Another sticking point for consumers is the question of e-book pricing. This has come up repeatedly in the last year in both consumer and industry circles. It’s good that people are beginning to ask this in a slightly more demanding tone. It doesn’t take a publishing veteran to itemize the costs that go into a book and see that the e-book is a by-product of a process that already happens for print runs. The acquisition, editing, design, production and marketing are costs shared between e- and p- versions. Printing, shipping and DRM licensing are not.

That’s right, DRM is expensive for the consumer, because that cost is getting passed through. This means that EPUB is even more important as a free, open format, despite being billed on many sites as “Adobe Digital Editions Format.”

While the IDPF is not nearly as open as other standards bodies like the ones working on the next draft of HTML, it was chartered to create a vendor-neutral format for e-books, and I’m sure many in its ranks do not like the idea of Adobe “owning” the format this way. Adobe is also at the forefront of a slow push for DRM in EPUB, which is in turn behind a lot of reluctance of the IDPF to address some pressing issues of openness like linking, annotation and proper promotion of the new format. There is also a marked refusal of other giants like Amazon to accept it, which if total and final, would defeat the goal of widespread industry adoption.

Grass Roots and Mobile Books

In the last year the community has risen to the occasion, creating free EPUB editing tools so average people can get their content into this new format, so publishers and developers can edit and refine content already in the format, and so designers can begin to have an arsenal of tools for refining how books look in this format.
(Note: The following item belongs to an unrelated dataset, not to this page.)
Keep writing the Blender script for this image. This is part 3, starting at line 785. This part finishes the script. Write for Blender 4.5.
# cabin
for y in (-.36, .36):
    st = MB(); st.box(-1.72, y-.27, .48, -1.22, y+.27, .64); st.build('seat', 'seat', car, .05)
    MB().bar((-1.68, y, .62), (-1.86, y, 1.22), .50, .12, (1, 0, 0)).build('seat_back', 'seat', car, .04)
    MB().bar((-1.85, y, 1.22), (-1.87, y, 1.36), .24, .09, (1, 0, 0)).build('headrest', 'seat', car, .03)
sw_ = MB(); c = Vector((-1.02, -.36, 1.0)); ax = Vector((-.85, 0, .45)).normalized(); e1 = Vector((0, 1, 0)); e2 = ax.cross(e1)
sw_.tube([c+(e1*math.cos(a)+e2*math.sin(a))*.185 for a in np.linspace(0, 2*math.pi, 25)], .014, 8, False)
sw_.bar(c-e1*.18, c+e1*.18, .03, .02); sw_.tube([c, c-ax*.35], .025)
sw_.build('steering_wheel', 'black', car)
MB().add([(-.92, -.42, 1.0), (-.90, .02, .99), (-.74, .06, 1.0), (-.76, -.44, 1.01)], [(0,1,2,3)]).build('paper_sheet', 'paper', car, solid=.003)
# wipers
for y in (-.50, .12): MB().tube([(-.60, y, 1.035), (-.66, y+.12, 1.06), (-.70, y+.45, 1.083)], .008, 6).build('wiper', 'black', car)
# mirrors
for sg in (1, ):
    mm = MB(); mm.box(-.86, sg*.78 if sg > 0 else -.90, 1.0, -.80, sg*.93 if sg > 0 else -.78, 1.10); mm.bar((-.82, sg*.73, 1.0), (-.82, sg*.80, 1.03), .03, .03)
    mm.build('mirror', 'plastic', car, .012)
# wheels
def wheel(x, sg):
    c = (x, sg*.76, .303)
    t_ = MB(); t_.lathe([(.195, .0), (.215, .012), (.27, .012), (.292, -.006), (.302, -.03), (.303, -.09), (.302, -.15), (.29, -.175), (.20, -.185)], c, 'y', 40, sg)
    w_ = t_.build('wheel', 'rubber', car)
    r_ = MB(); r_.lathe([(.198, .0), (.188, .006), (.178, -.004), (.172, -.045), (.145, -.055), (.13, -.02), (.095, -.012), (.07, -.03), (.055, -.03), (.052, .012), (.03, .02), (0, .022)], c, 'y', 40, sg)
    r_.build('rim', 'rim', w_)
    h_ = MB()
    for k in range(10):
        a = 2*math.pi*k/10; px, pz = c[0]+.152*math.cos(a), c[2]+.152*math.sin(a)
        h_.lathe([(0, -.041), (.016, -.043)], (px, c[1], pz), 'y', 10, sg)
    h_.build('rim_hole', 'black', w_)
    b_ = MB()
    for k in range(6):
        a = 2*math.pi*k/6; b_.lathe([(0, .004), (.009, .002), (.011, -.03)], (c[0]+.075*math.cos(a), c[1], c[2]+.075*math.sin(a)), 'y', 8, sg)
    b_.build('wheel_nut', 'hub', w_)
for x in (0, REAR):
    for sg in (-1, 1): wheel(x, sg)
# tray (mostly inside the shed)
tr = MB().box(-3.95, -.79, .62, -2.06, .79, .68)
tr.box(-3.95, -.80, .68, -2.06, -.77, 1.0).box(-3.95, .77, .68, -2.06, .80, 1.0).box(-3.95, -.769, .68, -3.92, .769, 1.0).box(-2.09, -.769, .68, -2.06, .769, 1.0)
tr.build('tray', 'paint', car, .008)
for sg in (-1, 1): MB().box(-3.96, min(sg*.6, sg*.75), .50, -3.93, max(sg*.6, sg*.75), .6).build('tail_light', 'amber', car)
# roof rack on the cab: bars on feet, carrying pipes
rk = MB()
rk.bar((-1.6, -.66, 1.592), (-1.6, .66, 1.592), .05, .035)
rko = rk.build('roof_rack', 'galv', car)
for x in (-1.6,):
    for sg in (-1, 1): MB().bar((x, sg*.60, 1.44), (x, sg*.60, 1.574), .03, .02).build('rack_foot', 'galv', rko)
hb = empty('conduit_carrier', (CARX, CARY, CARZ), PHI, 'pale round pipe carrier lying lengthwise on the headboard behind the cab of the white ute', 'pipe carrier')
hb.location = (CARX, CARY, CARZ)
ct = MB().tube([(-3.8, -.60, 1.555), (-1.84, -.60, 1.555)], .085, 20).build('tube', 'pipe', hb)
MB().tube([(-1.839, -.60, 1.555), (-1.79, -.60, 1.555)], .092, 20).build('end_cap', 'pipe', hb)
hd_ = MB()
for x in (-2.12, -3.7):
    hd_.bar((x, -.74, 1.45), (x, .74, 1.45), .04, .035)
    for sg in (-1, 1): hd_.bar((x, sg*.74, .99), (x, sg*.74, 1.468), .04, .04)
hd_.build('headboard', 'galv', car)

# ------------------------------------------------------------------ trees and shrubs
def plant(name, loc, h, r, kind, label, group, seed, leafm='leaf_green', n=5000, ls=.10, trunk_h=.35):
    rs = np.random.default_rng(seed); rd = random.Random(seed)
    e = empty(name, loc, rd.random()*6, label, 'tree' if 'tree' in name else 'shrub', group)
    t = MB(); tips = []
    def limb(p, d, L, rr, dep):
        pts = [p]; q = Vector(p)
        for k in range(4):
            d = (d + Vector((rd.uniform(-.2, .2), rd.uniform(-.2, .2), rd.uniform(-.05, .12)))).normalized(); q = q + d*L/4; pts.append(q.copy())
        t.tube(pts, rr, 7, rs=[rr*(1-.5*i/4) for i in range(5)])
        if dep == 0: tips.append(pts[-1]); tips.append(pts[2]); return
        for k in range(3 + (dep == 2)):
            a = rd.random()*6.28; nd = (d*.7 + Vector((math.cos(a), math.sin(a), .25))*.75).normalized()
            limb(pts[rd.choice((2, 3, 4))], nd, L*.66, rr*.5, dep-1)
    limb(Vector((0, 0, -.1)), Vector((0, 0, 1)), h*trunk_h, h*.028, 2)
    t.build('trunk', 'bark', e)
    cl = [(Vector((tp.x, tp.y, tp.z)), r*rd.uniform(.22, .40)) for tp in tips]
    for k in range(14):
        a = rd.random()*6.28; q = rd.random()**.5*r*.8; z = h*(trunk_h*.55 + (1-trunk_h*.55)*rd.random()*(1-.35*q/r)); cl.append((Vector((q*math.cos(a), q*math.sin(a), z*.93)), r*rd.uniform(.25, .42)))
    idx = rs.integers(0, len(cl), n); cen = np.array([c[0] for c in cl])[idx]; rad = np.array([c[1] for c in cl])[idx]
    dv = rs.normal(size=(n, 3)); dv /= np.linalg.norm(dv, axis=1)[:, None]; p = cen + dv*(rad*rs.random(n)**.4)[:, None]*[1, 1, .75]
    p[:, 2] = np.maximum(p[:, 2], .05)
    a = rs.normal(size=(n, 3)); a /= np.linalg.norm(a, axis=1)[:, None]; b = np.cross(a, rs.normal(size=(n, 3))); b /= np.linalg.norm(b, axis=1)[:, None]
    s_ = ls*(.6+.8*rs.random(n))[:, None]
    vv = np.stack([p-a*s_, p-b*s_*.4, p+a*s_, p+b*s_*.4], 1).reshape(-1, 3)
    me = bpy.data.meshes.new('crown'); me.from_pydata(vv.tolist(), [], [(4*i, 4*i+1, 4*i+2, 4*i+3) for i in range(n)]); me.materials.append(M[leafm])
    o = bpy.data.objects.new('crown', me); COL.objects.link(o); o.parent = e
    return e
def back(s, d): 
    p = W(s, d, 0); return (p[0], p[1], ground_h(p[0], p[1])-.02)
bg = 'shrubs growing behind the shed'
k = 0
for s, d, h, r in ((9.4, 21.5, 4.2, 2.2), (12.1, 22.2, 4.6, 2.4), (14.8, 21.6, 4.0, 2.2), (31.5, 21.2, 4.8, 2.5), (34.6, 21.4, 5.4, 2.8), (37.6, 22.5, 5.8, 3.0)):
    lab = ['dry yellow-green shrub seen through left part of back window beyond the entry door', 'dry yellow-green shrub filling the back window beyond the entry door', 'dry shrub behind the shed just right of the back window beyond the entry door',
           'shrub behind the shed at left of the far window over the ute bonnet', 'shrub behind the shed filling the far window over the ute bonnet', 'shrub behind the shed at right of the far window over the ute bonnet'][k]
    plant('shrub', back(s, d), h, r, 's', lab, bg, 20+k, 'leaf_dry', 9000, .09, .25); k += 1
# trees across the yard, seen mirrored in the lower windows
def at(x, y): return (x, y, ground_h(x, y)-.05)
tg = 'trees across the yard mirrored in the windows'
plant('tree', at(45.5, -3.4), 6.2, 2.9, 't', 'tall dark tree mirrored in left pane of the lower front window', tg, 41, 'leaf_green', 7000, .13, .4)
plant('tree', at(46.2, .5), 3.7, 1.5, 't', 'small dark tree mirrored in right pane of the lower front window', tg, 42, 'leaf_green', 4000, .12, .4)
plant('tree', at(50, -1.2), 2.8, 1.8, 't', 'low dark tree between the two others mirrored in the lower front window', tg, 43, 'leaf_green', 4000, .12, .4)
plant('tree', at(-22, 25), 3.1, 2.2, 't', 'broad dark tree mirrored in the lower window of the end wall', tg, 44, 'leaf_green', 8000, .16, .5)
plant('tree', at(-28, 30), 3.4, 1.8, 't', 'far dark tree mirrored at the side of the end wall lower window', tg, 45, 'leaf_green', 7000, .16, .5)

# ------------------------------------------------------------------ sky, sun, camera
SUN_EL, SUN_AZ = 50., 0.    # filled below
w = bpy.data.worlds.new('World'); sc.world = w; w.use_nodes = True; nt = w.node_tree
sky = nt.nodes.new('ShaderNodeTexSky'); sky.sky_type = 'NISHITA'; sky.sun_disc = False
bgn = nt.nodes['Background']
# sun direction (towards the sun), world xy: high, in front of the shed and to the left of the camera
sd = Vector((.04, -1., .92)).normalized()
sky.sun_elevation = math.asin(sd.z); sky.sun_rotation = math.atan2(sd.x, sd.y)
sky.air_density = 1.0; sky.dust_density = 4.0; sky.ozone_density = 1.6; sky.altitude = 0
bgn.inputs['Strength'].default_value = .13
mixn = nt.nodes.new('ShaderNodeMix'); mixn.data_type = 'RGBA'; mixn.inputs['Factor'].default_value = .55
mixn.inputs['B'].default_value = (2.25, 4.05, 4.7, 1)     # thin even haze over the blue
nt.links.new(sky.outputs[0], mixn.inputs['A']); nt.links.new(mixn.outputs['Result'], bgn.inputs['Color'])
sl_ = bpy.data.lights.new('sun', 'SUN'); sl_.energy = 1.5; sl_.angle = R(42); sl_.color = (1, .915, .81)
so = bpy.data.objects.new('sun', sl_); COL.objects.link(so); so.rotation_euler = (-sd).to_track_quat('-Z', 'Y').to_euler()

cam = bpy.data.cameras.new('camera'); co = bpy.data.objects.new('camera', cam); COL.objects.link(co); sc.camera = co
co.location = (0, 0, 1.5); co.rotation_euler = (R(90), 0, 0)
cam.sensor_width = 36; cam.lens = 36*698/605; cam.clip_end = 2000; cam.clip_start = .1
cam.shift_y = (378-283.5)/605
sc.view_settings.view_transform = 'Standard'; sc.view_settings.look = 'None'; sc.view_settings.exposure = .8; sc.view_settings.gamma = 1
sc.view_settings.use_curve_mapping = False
They need to continue to do so. There is a convenient intersection between the content produced by the free WYSIWYG tools already on the Web and the native content formats in EPUB files. People should continue exploring that intersection, because it allows rapid development and refined experiences.
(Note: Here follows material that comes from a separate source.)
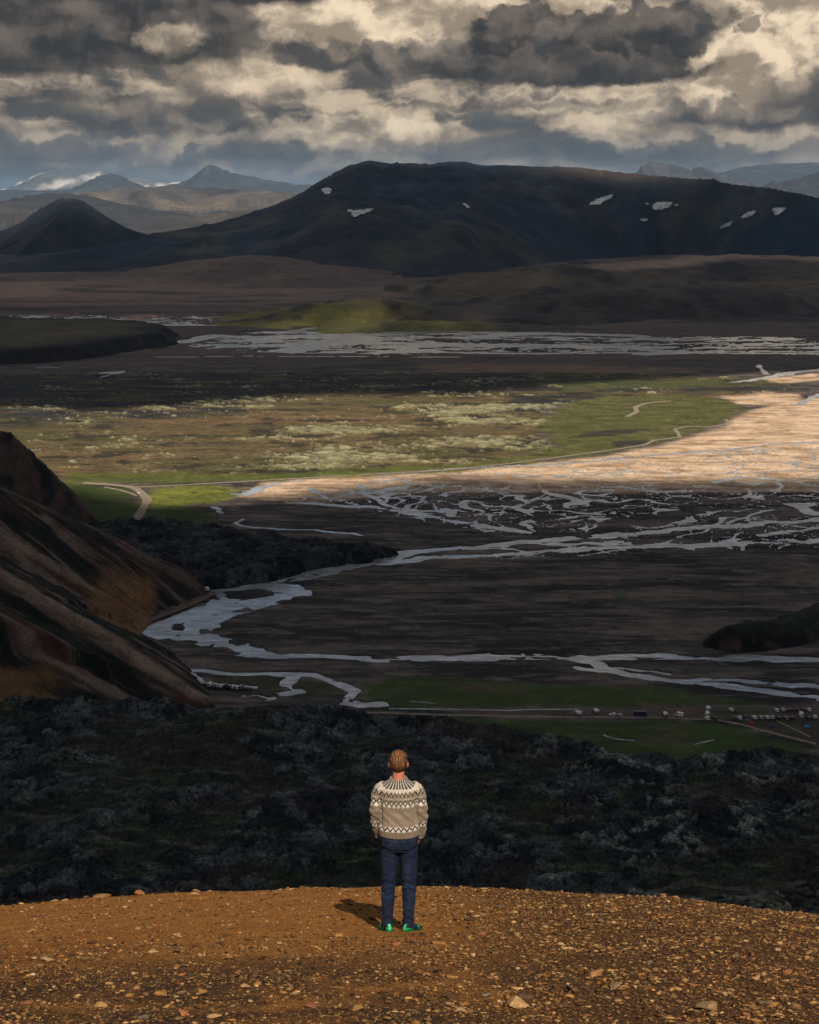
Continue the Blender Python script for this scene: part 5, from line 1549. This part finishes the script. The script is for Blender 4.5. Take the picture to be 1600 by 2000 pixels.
def wheel_mesh(r, w):
    n = 12
    a = np.linspace(0, 2 * math.pi, n, endpoint=False)
    V = [(-w / 2, r * math.cos(t), r * math.sin(t)) for t in a] + [(w / 2, r * math.cos(t), r * math.sin(t)) for t in a]
    F_ = [tuple(range(n))[::-1], tuple(range(n, 2 * n))] + [(k, (k + 1) % n, n + (k + 1) % n, n + k) for k in range(n)]
    me = bpy.data.meshes.new('wheel'); me.from_pydata(V, [], F_); me.materials.append(M_tyre); return me
SHAPES = {
    'car': dict(L=4.6, W=1.9, body=[(-2.3, .45), (2.25, .45), (2.3, .95), (1.9, 1.08), (.95, 1.15), (.55, 1.2), (-2.2, 1.2), (-2.3, 1.0)],
                cab=[(.95, 1.15), (.30, 1.78), (-1.9, 1.80), (-2.2, 1.2)], win=[(.72, 1.22), (.25, 1.66), (-1.78, 1.68), (-1.98, 1.25)], ax=1.4, r=.38),
    'van': dict(L=5.6, W=2.1, body=[(-2.8, .45), (2.75, .45), (2.8, 1.05), (2.3, 1.3), (-2.8, 1.3)],
                cab=[(2.3, 1.3), (1.6, 2.35), (1.2, 2.75), (-2.75, 2.75), (-2.8, 1.3)], win=[(2.0, 1.45), (1.5, 2.2), (.4, 2.2), (.4, 1.45)], ax=1.75, r=.38),
    'bus': dict(L=9.0, W=2.5, body=[(-4.5, .5), (4.45, .5), (4.5, 1.5), (-4.5, 1.5)],
                cab=[(4.5, 1.5), (4.3, 3.15), (4.0, 3.3), (-4.4, 3.3), (-4.5, 1.5)], win=[(4.2, 1.75), (4.1, 2.8), (-4.1, 2.8), (-4.1, 1.75)], ax=2.8, r=.5),
}
for k, s_ in SHAPES.items():
    s_['m_body'] = prism('body', s_['body'], s_['W'], PAINT['white'])
    s_['m_cab'] = prism('cabin', s_['cab'], s_['W'] * .93, PAINT['white'])
    s_['m_win'] = prism('side_window', s_['win'], .03, M_glass)
    (a0, b0), (a1, b1) = s_['cab'][0], s_['cab'][1]
    lo, hi = .12, .88
    wp = [(a0 + (a1 - a0) * lo + .02, b0 + (b1 - b0) * lo + .02), (a0 + (a1 - a0) * hi + .02, b0 + (b1 - b0) * hi + .02), (a0 + (a1 - a0) * hi - .03, b0 + (b1 - b0) * hi - .03), (a0 + (a1 - a0) * lo - .03, b0 + (b1 - b0) * lo - .03)]
    s_['m_scr'] = prism('windscreen', wp, s_['W'] * .82, M_glass)
    zb = s_['win'][0][1]; zt = s_['win'][1][1]; yb = min(p[0] for p in s_['cab']); yt = [p for p in s_['cab'] if p[0] < 0]
    xx = yt[0][0] if k != 'car' else -1.98
    s_['m_rear'] = prism('rear_window', [(yb - .02, zb), (xx - .05, zt), (xx + .02, zt), (yb + .05, zb)], s_['W'] * .75, M_glass)
    s_['m_wh'] = wheel_mesh(s_['r'], .24)
def part(name, me, root, loc=(0, 0, 0), mat=None):
    o = bpy.data.objects.new(name, me); COL.objects.link(o); o.parent = root; o.location = loc
    if mat is not None:
        o.material_slots[0].link = 'OBJECT'; o.material_slots[0].material = mat
    return o
def vehicle(kind, px, py, heading, colr, label, group, roof=None, z=.25):
    s_ = SHAPES[kind]
    g = G(float(px), float(py), z)
    r_ = bpy.data.objects.new({'car': 'parked_car', 'van': 'camper_van', 'bus': 'bus'}[kind], None)
    COL.objects.link(r_); r_.location = g; r_.rotation_euler = (0, 0, R(heading)); r_.empty_display_size = .2; r_.scale = (.9, .9, .9) if kind != 'bus' else (.85, .8, .85)
    part('body', s_['m_body'], r_, mat=PAINT[colr]); part('cabin', s_['m_cab'], r_, mat=PAINT[roof or colr])
    w = s_['W'] * .465
    for sd in (-1, 1): part('side_window', s_['m_win'], r_, (sd * (w + .006), 0, 0))
    part('windscreen', s_['m_scr'], r_); part('rear_window', s_['m_rear'], r_)
    for sx_ in (-1, 1):
        for sy_ in (-1, 1): part('wheel', s_['m_wh'], r_, (sx_ * (s_['W'] / 2 - .05), sy_ * s_['ax'], s_['r']))
    tag(r_, label, {'car': 'car', 'van': 'van', 'bus': 'bus'}[kind], group)
    return r_
CAMP = 'vehicles parked at the camp'
for v_ in [
    ('van', 1128, 1397, 62, 'blue', 'blue van with white roof, leftmost of the camp vehicles', 'white'),
    ('van', 1164, 1393, 20, 'green', 'dark green van with white roof, second from the left at camp', 'white'),
    ('car', 1197, 1398, 80, 'white', 'white car left of the silver one on the camp road', None),
    ('car', 1210, 1399, 25, 'silver', 'silver car just right of the white one on the camp road', None),
    ('bus', 1250, 1398, 84, 'navy', 'long navy bus between the silver car and the white-roofed black van', None),
    ('van', 1299, 1399, 10, 'black', 'black van with white roof right of the long navy bus', 'white'),
    ('van', 1326, 1399, 60, 'white', 'white van right of the white-roofed black van', None),
    ('van', 1383, 1388, 5, 'blue', 'blue van with white roof on the upper track, behind the tall white van', 'white'),
    ('van', 1382, 1398, 0, 'white', 'tall white van standing in front of the blue van', None),
    ('car', 1381, 1405, 8, 'white', 'white car at the road in front of the tall white van', None),
    ('car', 1395, 1405, 15, 'black', 'black car right of the white car by the road bend', None),
    ('car', 1428, 1388, 10, 'white', 'lone white car on the upper track right of the blue van', None),
    ('car', 1434, 1404, 0, 'green', 'dark green car, leftmost of the front parking row', None),
    ('car', 1444, 1404, 12, 'white', 'white car beside the dark green one in the front row', None),
    ('car', 1456, 1402, 4, 'navy', 'navy car behind the green tent', None),
    ('car', 1473, 1403, 8, 'white', 'white car behind the red tent', None),
    ('car', 1487, 1403, -5, 'silver', 'silver car, first of three close together in the front row', None),
    ('car', 1498, 1403, 6, 'white', 'white car in the middle of three close together', None),
    ('car', 1508, 1403, 0, 'silver', 'silver car, last of three close together in the front row', None),
    ('car', 1521, 1404, 5, 'black', 'black car right of the three close together', None),
    ('car', 1534, 1404, 15, 'grey', 'grey car between two black cars in the front row', None),
    ('car', 1547, 1404, -8, 'black', 'black car right of the grey one in the front row', None),
    ('van', 1565, 1399, 0, 'white', 'tall white camper near the right end of the front row', None),
    ('car', 1580, 1404, 5, 'green', 'dark green car right of the tall white camper', None),
    ('car', 1592, 1402, 0, 'white', 'white car at the right end of the front row', None),
    ('car', 1517, 1389, 0, 'white', 'white car, leftmost of the back parking row', None),
    ('car', 1529, 1388, 10, 'silver', 'silver car second in the back row', None),
    ('car', 1542, 1389, 80, 'red', 'dark red car in the back row', None),
    ('car', 1555, 1388, 0, 'black', 'black car between the red and the navy one in the back row', None),
    ('car', 1569, 1388, 6, 'navy', 'navy car in the back row', None),
    ('car', 1580, 1388, 0, 'white', 'white car at the right end of the back row', None),
]:
    vehicle(v_[0], v_[1], v_[2], v_[3], v_[4], v_[5], CAMP, v_[6])
STREAM = 'vehicles parked along the stream'
cl = ['navy', 'black', 'white', 'grey', 'silver', 'white', 'navy', 'black', 'silver', 'white', 'grey', 'black', 'navy']
tx_ = ['first, at the left end', 'second from the left', 'third from the left', 'fourth from the left', 'fifth from the left', 'sixth from the left', 'in the middle', 'sixth from the right', 'fifth from the right', 'fourth from the right', 'third from the right', 'second from the right', 'last, at the right end']
for i in range(13):
    vehicle('car' if i % 4 != 2 else 'van', 396 + i * 7.6, 1338.5 + i * .72, 8 * math.sin(i * 2.3) - 12, cl[i], cl[i] + ' vehicle in the row below the left hillside, ' + tx_[i], STREAM, z=.4)
vehicle('van', 404, 1153, 40, 'white', 'white van alone on the track at the foot of the lava by the river bend', None, z=1.6)
vehicle('car', 270, 964, 30, 'white', 'white car driving on the pale dirt road left of the bright meadow', None, z=.6)

def tent(px, py, c, label, size=2.4):
    g = G(float(px), float(py), .2)
    r_ = bpy.data.objects.new('tent', None); COL.objects.link(r_); r_.location = g; r_.empty_display_size = .2
    n, mrow = 14, 5
    V = []
    for j in range(mrow):
        a = j / mrow * math.pi / 2
        for k in range(n):
            t = 2 * math.pi * k / n
            rr = size * .5 * math.cos(a) ** .8 * (1 + .05 * math.cos(2 * t))
            V.append((rr * 1.25 * math.cos(t), rr * math.sin(t), size * .52 * math.sin(a)))
    V.append((0, 0, size * .52))
    F_ = [(j * n + k, j * n + (k + 1) % n, (j + 1) * n + (k + 1) % n, (j + 1) * n + k) for j in range(mrow - 1) for k in range(n)]
    F_ += [((mrow - 1) * n + k, (mrow - 1) * n + (k + 1) % n, mrow * n) for k in range(n)]
    me = bpy.data.meshes.new('canopy'); me.from_pydata(V, [], F_); me.materials.append(paint('tent_fabric', c, .7)); part('canopy', me, r_)
    md = prism('door', [(-size * .52, 0), (-size * .42, size * .3), (-size * .39, size * .3), (-size * .49, 0)], size * .35, paint('tent_door', tuple(q * .5 for q in c), .8)); part('door', md, r_)
    tag(r_, label, 'tent', 'tents on the camp ground')
tent(1468, 1413, (.55, .04, .03), 'red dome tent in front of the parking row')
tent(1459, 1408, (.04, .20, .10), 'green dome tent just left of the red one')
tent(1576, 1420, (.06, .30, .62), 'bright blue dome tent near the right edge')
tent(1509, 1419, (.03, .06, .18), 'navy dome tent between the red and the bright blue ones')
tent(1479, 1405, (.35, .08, .09), 'small faded red tent against the parked cars', 1.8)

# walkers on the camp road
def walker_mesh():
    pcs = [stack([(.80, .17, .12, 0, 0), (1.0, .18, .13, 0, 0), (1.3, .21, .13, 0, 0), (1.42, .15, .10, 0, 0), (1.5, .06, .06, 0, 0)], 12),
           ball((0, .02, 1.62), (.085, .10, .12), 2), tube([(0, 0, 1.42), (0, 0, 1.56)], [.06, .06], 8),
           tube([(-.09, 0, .88), (-.10, .10, .48), (-.10, .02, .05), (-.10, .14, .04)], [.10, .075, .06, .05], 10),
           tube([(.09, 0, .88), (.10, .02, .48), (.10, -.20, .08), (.10, -.08, .03)], [.10, .075, .06, .05], 10)]
    for s_ in (-1, 1):
        pcs.append(tube([(s_ * .19, 0, 1.38), (s_ * .26, -.03 * s_, 1.12), (s_ * .25, .10 * s_, .90)], [.065, .055, .045], 8))
    me = fuse('person', pcs, .03, 2)
    v = co_of(me)
    c = np.zeros((len(v), 3)) + np.array([.02, .022, .03])
    c[v[:, 2] < .86] = (.03, .028, .028); c[v[:, 2] > 1.52] = (.10, .055, .035)
    set_col(me, c); me.materials.append(M_denim); return me
wm = walker_mesh()
for (px_, py_, rz_, lab) in [(1104, 1400, 70, 'tiny dark-clad walker on the camp road, left of the leftmost blue van'), (1112, 1400, 80, 'tiny dark-clad walker right beside the leftmost blue van'),
                              (1418, 1411, -60, 'tiny dark-clad walker on the road below the lone white car'), (1445, 1417, 120, 'tiny dark-clad walker on the road below the green tent'),
                              (1475, 1423, 110, 'tiny dark-clad walker on the road below the red tent'), (1142, 1398, 60, 'tiny dark-clad walker between the leftmost blue van and the green van')]:
    o = bpy.data.objects.new('person', wm); COL.objects.link(o); o.location = G(float(px_), float(py_), .25); o.rotation_euler = (0, 0, R(rz_))
    tag(o, lab, 'person', 'walkers on the camp road')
Another great thing to see is that Google has begun indexing EPUBs. I saw this last summer, but the problem then was that while the filenames were coming up in searches, their content was still obscured. Now, apparently, GoogleBot is crawling into the containers and indexing content files there, taking snippets. Now if only it could link to those files…

On the mobile front, Webkit is dominant on iPhone OS and Android, and has begun to power a lot of books, both as downloadable apps and as EPUBs viewed in Stanza. Webkit is the browser engine behind Apple’s Safari browser, the most CSS3 compliant browser out there. It’s responsible for enabling the pagination and nifty page slide effects in Stanza, not to mention advanced styling effects like the CSS3 border-radius property (which produces rounded content boxes instead of angular ones).

Onward

The next step is to prove that EPUB books just plain look better than books in any other format. If you’ve ever seen how beautifully Safari can render a web page, you’ll know this is possible. We just need to recruit the talents of all the Web design veterans out there to raise the bar on e-book aesthetics, and take advantage of the vast technical possibilities that are now opening up for digital books.